Required work – Go from the first line to the line with "SC.camera = cam" and return those lines verbatim, ends included.

Supplied material –
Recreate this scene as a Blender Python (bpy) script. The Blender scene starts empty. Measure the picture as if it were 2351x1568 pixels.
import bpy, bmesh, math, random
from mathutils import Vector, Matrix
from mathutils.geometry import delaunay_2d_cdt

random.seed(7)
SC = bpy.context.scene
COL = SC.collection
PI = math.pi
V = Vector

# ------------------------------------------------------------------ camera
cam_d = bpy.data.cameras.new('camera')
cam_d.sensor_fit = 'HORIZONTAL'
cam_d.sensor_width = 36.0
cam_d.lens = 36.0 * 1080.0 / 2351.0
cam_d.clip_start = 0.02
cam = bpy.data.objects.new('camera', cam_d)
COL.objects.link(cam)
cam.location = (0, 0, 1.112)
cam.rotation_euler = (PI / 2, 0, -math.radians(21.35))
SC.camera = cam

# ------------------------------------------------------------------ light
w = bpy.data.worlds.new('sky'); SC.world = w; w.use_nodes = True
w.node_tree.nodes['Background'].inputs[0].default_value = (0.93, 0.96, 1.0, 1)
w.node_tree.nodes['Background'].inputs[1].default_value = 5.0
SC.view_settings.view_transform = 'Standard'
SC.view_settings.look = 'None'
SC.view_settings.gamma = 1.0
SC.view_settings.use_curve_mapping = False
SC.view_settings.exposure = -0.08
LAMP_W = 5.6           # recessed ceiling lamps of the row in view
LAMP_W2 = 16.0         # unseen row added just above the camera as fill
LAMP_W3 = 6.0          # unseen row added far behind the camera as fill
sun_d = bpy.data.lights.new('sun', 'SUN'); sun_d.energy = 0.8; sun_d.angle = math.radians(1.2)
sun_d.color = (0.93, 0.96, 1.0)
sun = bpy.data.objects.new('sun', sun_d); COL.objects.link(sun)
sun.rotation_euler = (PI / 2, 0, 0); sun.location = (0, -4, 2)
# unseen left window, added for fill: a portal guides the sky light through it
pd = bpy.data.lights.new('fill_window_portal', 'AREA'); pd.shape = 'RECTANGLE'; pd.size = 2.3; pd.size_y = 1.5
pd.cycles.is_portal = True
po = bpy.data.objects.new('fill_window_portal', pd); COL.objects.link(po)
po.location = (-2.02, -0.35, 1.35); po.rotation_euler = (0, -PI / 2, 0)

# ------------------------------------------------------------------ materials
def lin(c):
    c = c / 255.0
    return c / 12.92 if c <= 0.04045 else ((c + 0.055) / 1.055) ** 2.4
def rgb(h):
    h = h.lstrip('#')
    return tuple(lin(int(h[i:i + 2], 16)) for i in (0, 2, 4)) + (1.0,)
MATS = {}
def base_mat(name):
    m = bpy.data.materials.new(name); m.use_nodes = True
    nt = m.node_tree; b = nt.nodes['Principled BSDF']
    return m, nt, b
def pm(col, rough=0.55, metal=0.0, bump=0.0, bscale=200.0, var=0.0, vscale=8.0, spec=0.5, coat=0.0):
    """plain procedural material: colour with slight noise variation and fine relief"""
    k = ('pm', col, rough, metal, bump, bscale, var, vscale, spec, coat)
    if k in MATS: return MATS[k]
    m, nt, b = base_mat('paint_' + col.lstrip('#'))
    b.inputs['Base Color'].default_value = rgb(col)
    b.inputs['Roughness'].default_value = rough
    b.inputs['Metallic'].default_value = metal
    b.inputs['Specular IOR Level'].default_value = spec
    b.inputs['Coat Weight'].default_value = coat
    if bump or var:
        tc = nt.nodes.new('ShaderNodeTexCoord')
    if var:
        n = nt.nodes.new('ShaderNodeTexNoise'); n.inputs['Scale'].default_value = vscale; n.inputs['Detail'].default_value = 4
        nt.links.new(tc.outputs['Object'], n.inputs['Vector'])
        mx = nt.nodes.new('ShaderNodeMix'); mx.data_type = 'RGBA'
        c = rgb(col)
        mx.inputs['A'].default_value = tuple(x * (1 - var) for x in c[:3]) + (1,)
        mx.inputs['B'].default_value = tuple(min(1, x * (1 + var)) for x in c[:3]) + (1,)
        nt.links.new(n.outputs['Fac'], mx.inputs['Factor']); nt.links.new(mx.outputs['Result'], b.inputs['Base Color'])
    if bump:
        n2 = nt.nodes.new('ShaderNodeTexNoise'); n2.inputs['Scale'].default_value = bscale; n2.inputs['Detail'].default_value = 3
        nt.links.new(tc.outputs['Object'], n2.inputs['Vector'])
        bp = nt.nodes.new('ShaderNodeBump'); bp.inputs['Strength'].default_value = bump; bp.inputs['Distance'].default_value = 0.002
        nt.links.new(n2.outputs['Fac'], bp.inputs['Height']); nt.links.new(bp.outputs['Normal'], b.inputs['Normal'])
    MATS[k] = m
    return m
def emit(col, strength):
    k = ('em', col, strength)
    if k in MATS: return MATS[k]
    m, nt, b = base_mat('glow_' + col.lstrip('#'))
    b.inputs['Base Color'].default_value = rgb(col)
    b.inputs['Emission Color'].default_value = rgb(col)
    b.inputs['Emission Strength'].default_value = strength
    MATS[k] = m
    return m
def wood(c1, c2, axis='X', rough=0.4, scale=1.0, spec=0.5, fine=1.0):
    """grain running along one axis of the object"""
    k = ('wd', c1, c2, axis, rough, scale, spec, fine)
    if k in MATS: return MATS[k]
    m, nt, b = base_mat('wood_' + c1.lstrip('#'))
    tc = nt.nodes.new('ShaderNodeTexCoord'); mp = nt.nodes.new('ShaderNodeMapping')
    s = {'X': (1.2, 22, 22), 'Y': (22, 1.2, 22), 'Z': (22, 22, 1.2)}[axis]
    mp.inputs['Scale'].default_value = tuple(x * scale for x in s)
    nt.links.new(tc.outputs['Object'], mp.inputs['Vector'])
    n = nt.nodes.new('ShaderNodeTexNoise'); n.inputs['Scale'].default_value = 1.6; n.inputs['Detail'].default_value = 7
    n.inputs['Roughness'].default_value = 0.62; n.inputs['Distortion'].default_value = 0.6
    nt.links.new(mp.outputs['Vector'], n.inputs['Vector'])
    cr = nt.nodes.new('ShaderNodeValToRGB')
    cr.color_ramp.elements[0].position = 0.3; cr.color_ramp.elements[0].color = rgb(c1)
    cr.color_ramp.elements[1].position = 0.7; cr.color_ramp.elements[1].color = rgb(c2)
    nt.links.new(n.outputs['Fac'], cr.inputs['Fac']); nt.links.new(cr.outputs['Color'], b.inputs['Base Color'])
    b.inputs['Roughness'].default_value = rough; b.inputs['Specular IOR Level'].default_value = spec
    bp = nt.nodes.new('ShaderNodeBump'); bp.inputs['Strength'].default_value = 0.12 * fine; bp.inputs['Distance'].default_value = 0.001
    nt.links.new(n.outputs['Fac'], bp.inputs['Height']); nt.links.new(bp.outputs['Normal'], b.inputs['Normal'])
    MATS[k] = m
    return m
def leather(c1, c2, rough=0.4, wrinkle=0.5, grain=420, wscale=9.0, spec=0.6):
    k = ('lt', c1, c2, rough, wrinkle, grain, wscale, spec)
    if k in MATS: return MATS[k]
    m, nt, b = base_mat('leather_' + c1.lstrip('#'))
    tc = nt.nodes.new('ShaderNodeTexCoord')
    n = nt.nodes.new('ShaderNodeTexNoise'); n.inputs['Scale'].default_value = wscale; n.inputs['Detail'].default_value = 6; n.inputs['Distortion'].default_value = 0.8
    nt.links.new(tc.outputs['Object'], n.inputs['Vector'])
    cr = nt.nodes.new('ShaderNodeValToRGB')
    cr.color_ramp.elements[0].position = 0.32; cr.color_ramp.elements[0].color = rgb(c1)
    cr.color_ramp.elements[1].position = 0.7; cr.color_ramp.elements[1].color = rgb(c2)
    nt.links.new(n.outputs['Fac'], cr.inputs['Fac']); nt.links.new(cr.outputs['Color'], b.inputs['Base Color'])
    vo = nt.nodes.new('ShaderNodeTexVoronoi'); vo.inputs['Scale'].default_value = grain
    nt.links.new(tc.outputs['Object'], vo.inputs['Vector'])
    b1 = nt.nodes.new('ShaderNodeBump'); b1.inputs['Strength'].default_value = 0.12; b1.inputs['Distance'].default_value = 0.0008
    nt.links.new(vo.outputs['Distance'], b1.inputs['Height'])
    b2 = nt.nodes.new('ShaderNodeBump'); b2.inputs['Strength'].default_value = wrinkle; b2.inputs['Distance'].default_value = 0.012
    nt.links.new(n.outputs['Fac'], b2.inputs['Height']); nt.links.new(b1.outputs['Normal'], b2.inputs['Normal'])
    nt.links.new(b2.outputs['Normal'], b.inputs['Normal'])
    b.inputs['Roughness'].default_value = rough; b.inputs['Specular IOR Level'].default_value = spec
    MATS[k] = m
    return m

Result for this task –
Recreate this scene as a Blender Python (bpy) script. The Blender scene starts empty. Measure the picture as if it were 2351x1568 pixels.
import bpy, bmesh, math, random
from mathutils import Vector, Matrix
from mathutils.geometry import delaunay_2d_cdt

random.seed(7)
SC = bpy.context.scene
COL = SC.collection
PI = math.pi
V = Vector

# ------------------------------------------------------------------ camera
cam_d = bpy.data.cameras.new('camera')
cam_d.sensor_fit = 'HORIZONTAL'
cam_d.sensor_width = 36.0
cam_d.lens = 36.0 * 1080.0 / 2351.0
cam_d.clip_start = 0.02
cam = bpy.data.objects.new('camera', cam_d)
COL.objects.link(cam)
cam.location = (0, 0, 1.112)
cam.rotation_euler = (PI / 2, 0, -math.radians(21.35))
SC.camera = cam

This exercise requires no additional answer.